La question est de savoir quelle est la communauté qui accompagne les individus : dans la démocratie, la communauté privilégiée est la nation. Et la nation, sait-on depuis Renan, est un à la fois un héritage du passé et un « plébiscite de chaque jour ». Autrement dit, la nation est une communauté volontaire. Non une communauté régressive, où l’individu est dominé par le groupe de manière irrationnelle, comme dans la famille, l’ethnie, les religions… La démocratie repose sur des communautés volontaires et non les communautés subies ou innées.

Pensez-vous qu’un peuple ou que des groupes d’intérêts quelconques aujourd’hui soient plus manipulables qu’autrefois, avec les nouveaux moyens de communication et le large territoire d’influence des médias de masse ?

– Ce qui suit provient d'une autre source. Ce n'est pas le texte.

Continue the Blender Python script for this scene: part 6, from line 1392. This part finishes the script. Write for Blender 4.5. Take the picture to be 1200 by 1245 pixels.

Il n’est pas facile de répondre à cette question. Il est vrai que les peuples d’aujourd’hui ont des moyens d’information plus grands que ceux du passé. Avant d’être pervertis, les réseaux étaient des instruments de communication. Leur dégradation est préoccupante. Mais il n’en demeure pas moins : les individus ont les moyens d’être indépendants. Les prennent-ils ? C’est une autre affaire.

Il y a un conflit qu’on voit à tout moment entre l’éducation naturelle (la famille, le groupe social, ethnique, religieux) et l’éducation qui repose sur l’universalité de la raison et qui est la raison d’être de l’éducation telle que nous la pratiquons.     

A y bien réfléchir, nos sociétés pourraient, d’un simple point de vue technique, se passer de l’école (on peut facilement apprendre à lire, compter, écrire sans passer par l’institution scolaire). L’institution scolaire ne se justifie que parce que cet apprentissage des mécanismes élémentaires de la pensée (la lecture, l’écriture, etc.) est dominé par des principes universels, ceux de la raison. On a trop négligé, jusqu’à une date récente (car je veux rendre hommage à Jean-Michel Blanquer), cette dimension. Notre actuel ministre de l’éducation s’attaque au problème essentiel : le conflit latent entre les cultures innées et les cultures acquises. La démocratie c’est le primat du construit sur le donné. La démocratie permet aux femmes « physiquement moins fortes » d’obtenir l’égalité. C’est le construit qui importe, non le donné.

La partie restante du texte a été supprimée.